Soft throws, Rossio suggests, are much more common in film and are by nature more varied and artistic, providing a greater range of effects.

Such throws can provide a promise of things to come for an audience, such as in Raiders of the Lost Ark when Indy remind his partner what a cautious fellow he is, only to then grab a gun from his desk and head into the fray. Alternatively, such throws can also imply that the next events will be really boring in this scene and that something is more interesting elsewhere. The example he gave was from The Empire Strikes Back, when Luke is leaving Hoth for Dagoba, a long boring journey, and so he tells R2D2 “I’d like to leave it on manual control for a while.” A signal that we’ll kill time here, so let’s go watch Han and Leia run the blockade.

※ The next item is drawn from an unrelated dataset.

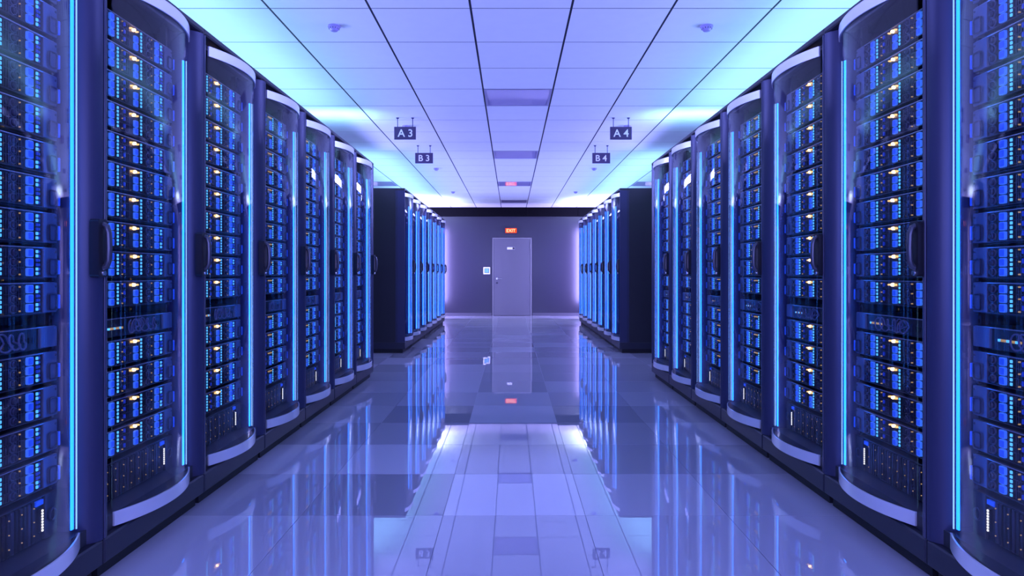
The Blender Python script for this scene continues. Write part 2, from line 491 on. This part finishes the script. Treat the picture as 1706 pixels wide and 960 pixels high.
# ------------------------------------------------------------------ servers
def add_chassis(b):
    b.box(-.299,.299,.004,.55,.0005,U_H-.0005,M['chassis'])
    b.box(-.299,.299,-.003,.012,U_H-.0035,U_H-.0005,M['edge'])
    b.box(-.299,.299,-.002,.010,.0005,.003,M['grille'])
    for u0, u1 in ((-.145,-.035),(.06,.155)):
        n = int((u1-u0)/.011)
        for k in range(n):
            u = u0 + k*.011
            b.box(u,u+.0035,0,.004,.008,U_H-.010,M['grille'])
        for z in (.034,.066):
            b.box(u0,u1,-.001,.003,z,z+.002,M['grille'])
    for u in (-.095,.055+.075):
        for z in (.012,.052,.090):
            b.lathe([(.0024,-.004),(.0024,.004)], M['amberdim'], 8, (u,0,z), 'y')
    for z in (.016,.046,.076):
        b.rrect_y(-.082,-.074,z,z+.016,-.003,.004,.0035,M['leddim'])
def add_knobs(b, u):
    for z in (.020,.051,.082):
        b.lathe([(.0085,-.010),(.0115,-.007),(.0115,.004)], M['loop'], 14, (u,0,z), 'y')
        b.lathe([(.0145,-.002),(.0145,.003)], M['ear'], 14, (u,0,z), 'y')
        b.box(u-.0015,u+.0015,-.012,-.009,z-.007,z+.007,M['grille'])
def add_button(b, u, z, s=.0275):
    b.rrect_y(u-s/2,u+s/2,z-s/2,z+s/2,-.004,.004,.005,M['btnrim'])
    q = s/2-.0032
    b.rrect_y(u-q,u+q,z-q,z+q,-.0055,-.004,.003,M['btn'])
def add_leds(b, u, lit, single):
    w = .008 if single else .012
    b.box(u-w,u+w,-.001,.004,.006,U_H-.008,M['hole'])
    for k in range(6):
        z = .015 + k*.0145
        mm = M['led'] if lit[k] else M['leddim']
        if single: b.rrect_y(u-.0045,u+.0045,z-.0048,z+.0048,-.004,-.001,.002,mm)
        else:
            b.rrect_y(u-.010,u-.001,z-.005,z+.005,-.004,-.001,.002,mm)
            b.rrect_y(u+.003,u+.009,z-.004,z+.004,-.003,-.001,.0018,M['leddim'])
def add_ear(b, s):
    x0,x1 = sorted((s*.238, s*.308))
    b.box(x0,x1,-.004,.006,.001,U_H-.001,M['ear'],.0015)
    for z in (.014,U_H-.014):
        b.lathe([(.0035,-.006),(.0045,-.004)], M['grille'], 10, (s*.300,0,z), 'y')
def add_loop(b, s):
    c = s*.281; hw, z0, z1 = .019, .010, .062
    pts = []
    for cx, cz, a0 in ((c+hw-.008,z0+.008,-PI/2),(c+hw-.008,z1-.008,0),(c-hw+.008,z1-.008,PI/2),(c-hw+.008,z0+.008,PI)):
        for i in range(4):
            a = a0 + PI/2*i/3
            pts.append((cx+.008*math.cos(a), -.009, cz+.008*math.sin(a)))
    b.tube(pts, .0032, M['loop'], 7, closed=True)
    x0,x1 = sorted((s*.3015, s*.309))
    b.rrect_y(x0,x1,.012,.060,-.014,-.004,.003,M['btn'])
def add_amber(b, mm, k=0):
    for n, (u, r) in enumerate(((-.029,.0038),(-.005,.0068 if mm is M['amber'] else .004),(.018,.0040))):
        mk = M['ambermid'] if (mm is M['amber'] and n != 1) else mm
        b.lathe([(r*.5,-.0085),(r*.9,-.006),(r,-.002),(r,.004)], mk, 12, (u + .004*k,0,U_H-.018), 'y')
LIT6 = [1]*6; LIT4 = [1,1,0,0,1,1]
COLS = [('l3', -.168, -.128), ('m2', .0075, .045), ('r3', .1775, .215)]

def single_mesh_server():
    b = MB(); add_chassis(b)
    for u in (-.215,.1025): add_knobs(b, u)
    for key, u, ul in COLS:
        for z in ((.020,.051,.082) if key != 'm2' else (.020,.051)): add_button(b, u, z)
        add_leds(b, ul, LIT4 if key == 'r3' else LIT6, key != 'r3')
    for s in (-1,1): add_ear(b, s); add_loop(b, s)
    add_amber(b, M['amberdim'])
    return b.mesh('server')

mc = MB(); add_chassis(mc); ME_CH = mc.mesh('chassis')
def one(fn, name):
    b = MB(); fn(b); return b.mesh(name)
ME_KN = [one(lambda b,u=u: add_knobs(b,u), 'fan_knobs') for u in (-.215,.1025)]
ME_BT = [one(lambda b,u=u,z=z: add_button(b,u,z), 'drive_button') for key,u,ul in COLS for z in ((.020,.051,.082) if key!='m2' else (.020,.051))]
ME_LD = [one(lambda b,k=k,ul=ul: add_leds(b,ul,LIT4 if k=='r3' else LIT6,k!='r3'), 'indicator_strip') for k,u,ul in COLS]
ME_EA = [one(lambda b,s=s: add_ear(b,s), 'end_plate') for s in (-1,1)]
ME_LO = [one(lambda b,s=s: add_loop(b,s), 'handle') for s in (-1,1)]
ME_AM = {True: [one(lambda b,k=k: add_amber(b,M['amber'],k), 'amber_lamps') for k in (-1,0,1)],
         False: [one(lambda b: add_amber(b,M['amberdim']), 'amber_lamps')]}
ME_SIMPLE = single_mesh_server()

def detailed_server(bright, variant):
    t = thing('server', 'x', 'server')
    obj('chassis', ME_CH, t)
    for me in ME_KN: obj('fan_knobs', me, t)
    for me in ME_BT: obj('drive_button', me, t)
    for me in ME_LD: obj('indicator_strip', me, t)
    for e, l in zip(ME_EA, ME_LO):
        pe = obj('end_plate', e, t); obj('handle', l, pe)
    ms = ME_AM[bright]
    a = obj('amber_lamps', ms[variant % len(ms)], t)
    if bright: a['label'] = 'bright amber status lamps'
    return t

def patch_meshes():
    h = .072
    b = MB(); b.box(-.299,.299,.004,.45,.0005,h,M['chassis']); b.box(-.299,.299,-.003,.01,h-.003,h,M['edge'])
    for u in (.155,.175,.19): b.box(u,u+.010,-.001,.004,.022,.040,M['hole'])
    for s in (-1,1):
        x0,x1 = sorted((s*.225, s*.308)); b.box(x0,x1,-.004,.006,.001,h-.001,M['ear'],.0015)
    for k in range(8):
        b.box(-.19+k*.013,-.181+k*.013,-.002,.004,.028,.036,M['amberdim'] if k%3 else M['led'])
    loops = []
    for k in range(7):
        l = MB(); u = -.075 + k*.031
        r = .021 + .003*math.sin(k*2.1)
        pts = [(u+r*math.cos(a), -.016-.012*math.sin(a*.5+k), .035+(r+.006)*math.sin(a)*.95) for a in [2*PI*i/18 for i in range(18)]]
        l.tube(pts, .003, M['cable'], 6, closed=True)
        loops.append(l)
    return b, loops
pb, pl = patch_meshes()
ME_PB = pb.mesh('chassis'); ME_PL = [l.mesh('cable_loop') for l in pl]
for l in pl: pb.add(l.v, l.f, M['cable'])
ME_PS = pb.mesh('patch_panel')

def blade_meshes():
    b = MB(); b.box(-.299,.299,.006,.55,.0005,BLADE_H,M['chassis']); b.box(-.299,.299,-.002,.01,BLADE_H-.003,BLADE_H,M['grille'])
    for k in range(22):
        u = -.205 + k*.0188
        b.box(u,u+.012,-.001,.006,.006,BLADE_H-.010,M['grille'] if k%4==0 else M['chassis'],.002)
        if k % 3 == 0:
            for z in (.030,.075,.120): b.lathe([(.002,-.004),(.002,.0)], M['amberdim'], 6, (u+.006,0,z), 'y')
    for s in (-1,1):
        x0,x1 = sorted((s*.245, s*.308)); b.box(x0,x1,-.004,.006,.001,BLADE_H-.001,M['chassis'],.0015)
        c = s*.277
        pts = [(c+.016*math.cos(a), -.010, .075+.020*math.sin(a)) for a in [2*PI*i/16 for i in range(16)]]
        b.tube(pts, .003, M['loop'], 6, closed=True)
        x0,x1 = sorted((s*.205, s*.24)); b.box(x0,x1,-.003,.006,.122,.138,M['btn'])
    bars = []
    for s in (-1,1):
        w = MB(); w.box(s*.232-.007,s*.232+.007,-.004,.005,.030,.108,M['hole'])
        for k in range(8): w.lathe([(.0036,-.007),(.0042,-.004)], M['white'], 8, (s*.232,0,.036+k*.0094), 'y')
        bars.append(w)
    return b, bars
bl, bars = blade_meshes()
ME_BC = bl.mesh('chassis'); ME_BB = [w.mesh('status_bar') for w in bars]
for w in bars:
    for fc, mi in zip(w.f, w.mi): pass
    o = len(bl.v); bl.v += w.v
    for fc, mi in zip(w.f, w.mi):
        bl.f.append(tuple(i+o for i in fc)); bl.mi.append(bl._m(w.mats[mi]))
ME_BS = bl.mesh('blade_chassis')

ORD = ['first','second','third','fourth','fifth','sixth','seventh','eighth','ninth','tenth','eleventh','twelfth','thirteenth','fourteenth','fifteenth']
proto_cab = build_cabinet(); used = [False]
protos = {}
for row, near in (('near left',True),('near right',True),('far left',False),('far right',False)):
    left = 'left' in row
    rz = PI/2 if left else -PI/2
    fx = XL if left else XR
    for i in range(7):
        yc = (NEAR0 if near else FAR0) + PITCH*(i+.5)
        c = copy_tree(proto_cab) if used[0] else proto_cab
        used[0] = True
        c.location = (fx, yc, 0); c.rotation_euler = (0,0,rz)
        if near:
            c['label'] = f'black glass-fronted server cabinet with servers, {ORD[i]} from camera in {row} row'
        else:
            c['label'] = f'black server cabinet with blue light strips, {ORD[i]} from camera in {row} row'
        c['group'] = f'cabinets in the {row} row'
        if not near: continue
        sgn = -1 if left else 1
        ux = fx + sgn*SERVER_Y
        n = 0
        for k, z in enumerate(unit_z):
            loc = (ux, yc, z)
            where = f'{ORD[i]} cabinet of {row} row'
            if k == 10:
                if i < 3:
                    if 'patch' not in protos:
                        t = thing('patch_panel','x','patch panel'); obj('chassis',ME_PB,t)
                        for me in ME_PL: obj('cable_loop',me,t)
                        protos['patch'] = t
                    else: t = copy_tree(protos['patch'])
                else:
                    t = obj('patch_panel', ME_PS)
                tag(t, f'short patch panel with looped cables in {where}', 'patch panel', 'patch panels in the cabinets')
                t.location = loc; t.rotation_euler = (0,0,rz)
                continue
            bright = i in (1,2)
            if i < 3:
                key = (bright, k % 3 if bright else 0)
                if key not in protos:
                    t = detailed_server(bright, key[1]); protos[key] = t
                else: t = copy_tree(protos[key])
                desc = 'server with bright amber lamps' if bright else 'server with large blue buttons'
            else:
                t = obj('server', ME_SIMPLE); desc = 'small blue-lit server'
            pos = 'topmost' if k == 0 else ('lowest' if k == 14 else f'{ORD[n]} from top')
            n += 1
            tag(t, f'{desc}, {pos} in {where}', 'server', f'servers in the {where}')
            t.location = loc; t.rotation_euler = (0,0,rz)
        if i < 3:
            if 'blade' not in protos:
                t = thing('blade_chassis','x','blade chassis'); obj('chassis',ME_BC,t)
                for me in ME_BB: obj('status_bar',me,t)
                protos['blade'] = t
            else: t = copy_tree(protos['blade'])
        else: t = obj('blade_chassis', ME_BS)
        tag(t, f'slatted blade chassis with white status bar, bottom of {where}', 'blade chassis', 'blade chassis at the cabinet bottoms')
        t.location = (ux, yc, BLADE_Z); t.rotation_euler = (0,0,rz)

# ------------------------------------------------------------------ lights
def area(name, loc, rot, sx, sy, color, power, spread=180):
    l = bpy.data.lights.new(name, 'AREA'); l.shape = 'RECTANGLE'; l.size = sx; l.size_y = sy
    l.color = color; l.energy = power; l.spread = math.radians(spread)
    o = bpy.data.objects.new(name, l); COL.objects.link(o); o.location = loc; o.rotation_euler = rot
    return o
CY = (0.24, 0.56, 1.0); VI = (0.30, 0.32, 1.0); WV = (0.40, 0.34, 1.0)
for s in (-1, 1):
    for y, ln, pw, cy in ((4.48, 5.5, 88, 42), (12.25, 5.4, 160, 42)):
        area('cabinet_top_uplight', (s*2.05, y, 2.29), (PI,0,0), .5, ln, CY, cy)
        area('aisle_ceiling_fill', (s*2.3, y, 2.325), (PI,-s*math.radians(98),0), .11, ln, VI, pw, 80)  # unseen violet fill, added to lift the ceiling over the aisle
    area('gap_ceiling_fill', (s*2.0, 7.15, 2.36), (math.radians(150),0,0), .9, .2, CY, 6, 100)  # added cyan fill for the ceiling between near and far rows, no fixture
    area('bay_fill', (s*2.3, 8.38, 2.45), (PI,-s*math.radians(92),0), .11, 2.2, VI, 42, 80)  # added fill hanging free in the bay, evens out the dim mid ceiling
    area('end_wall_lamp', (s*2.0, 16.5, 1.3), (PI/2,0,0), .4, 2.0, WV, 170)
    area('end_ceiling_lamp', (s*2.1, 16.2, 2.25), (PI,0,0), .8, 1.6, (.50,.60,1), 100, 150)
area('rear_fill', (0, BACK_Y+.06, 1.7), (PI/2,0,0), 4.5, 1.6, VI, 190)  # added soft violet fill behind the camera

# ------------------------------------------------------------------ world, camera, view
w = bpy.data.worlds.new('World'); S.world = w; w.use_nodes = True
w.node_tree.nodes['Background'].inputs[0].default_value = (0,0,0,1)
cam = bpy.data.cameras.new('camera'); cam.sensor_width = 36; cam.lens = 36*1148/1706
cam.shift_y = -25/1706; cam.shift_x = 1/1706; cam.clip_start = .02
co = bpy.data.objects.new('camera', cam); COL.objects.link(co)
co.location = (0,0,H); co.rotation_euler = (PI/2,0,0)
S.camera = co
S.view_settings.view_transform = 'Standard'; S.view_settings.look = 'None'
S.view_settings.gamma = 1; S.view_settings.use_curve_mapping = False
S.view_settings.exposure = 0.0
S.cycles.max_bounces = 12; S.cycles.diffuse_bounces = 6; S.cycles.glossy_bounces = 6
S.cycles.transparent_max_bounces = 24; S.cycles.transmission_bounces = 6
S.cycles.sample_clamp_indirect = 6
S.cycles.use_denoising = True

Such throws can also be used to cut off a scene before key information is revealed, creating a sense of mystery and a promise of an answer to come. Rossio warns, however, that this type of throw can feel very manipulative to an audience. The example he gives is again from The Empire Strikes Back, when Luke is in a hurry to leave Dagoba to rescue Han and Leia but Yoda and Obi-Wan’s apparition try to hold him back. As Luke leaves, Obi-wan says “That boy is our last hope.” only to have Yoda correct him, “No, there is another.” Is that Leia in Cloud City?

Rossio describes these throws as connective tissue in a film or screenplay, unifying disparate elements and speaking to the audience in a subliminal, symbolic or subtextual manner.

There is the intentional misdirect throw, to keep the audience from figuring out what’s going on too quickly, and the throw to set up a passage of time, often so characters can have sex, Rossio quips. The train entering the tunnel.

Soft throws can also help set up a change in the state or tone of the movie or to introduce a new character. Rossio gives the example of the movie Key Largo, when the suspicious guests of a Florida fishing resort reveal themselves to be mobsters who take the other guests hostage. A second later, we meet the mysterious boss (Edward G. Robinson) upstairs. The mood of the story has changed, for the worse for Humphrey Bogart and Lauren Bacall.

These cuts can also be used as an internal cut within a single scene to cue the passage of time in a scene that would take too long to play out and would bore the audience. The cigarette that is lit and rested in a clean ashtray, only to be followed seconds later by another cigarette being placed in a full ashtray—ah, the 70s.

As Rossio explains, whether strong or soft, the throw allows the audience to fill in the gaps within a movie. He offered a quote that suggested “Filmmaking is giving the audience the experience of completing the image.” And he added the idea that no scene should be complete except for the last one. There should always be something that prompts the audience to move willingly from this spot to the next one.

He then offered a self-deprecating moment by presenting a quote that suggested a very popular use of throws is to give a movie a sense of consistency or connectivity when in fact the story makes little or no logical sense at all. The quote was referencing a movie that Rossio wrote and acknowledge had a plot that was all over the place.

In the Q&A session afterward, someone asked Rossio if throws were something for which you should aim in the first draft of a screenplay and his answer was basically no, that it was something you added in later drafts. His thinking was that in a first draft, you don’t really know if your scenes are in the right places and if things will need to move around for the sake of the best story.

You only look to incorporate a throw once the story is pretty much set, he says, adding that not every scene abutment requires a throw and you should never simply add one for the sake of adding one, if it will look arbitrary or out of place. The throw, he says, should smooth the transition between scenes, not highlight them by standing out.

 

(Image is property of owner and is used here without permission for a sense of continuity.)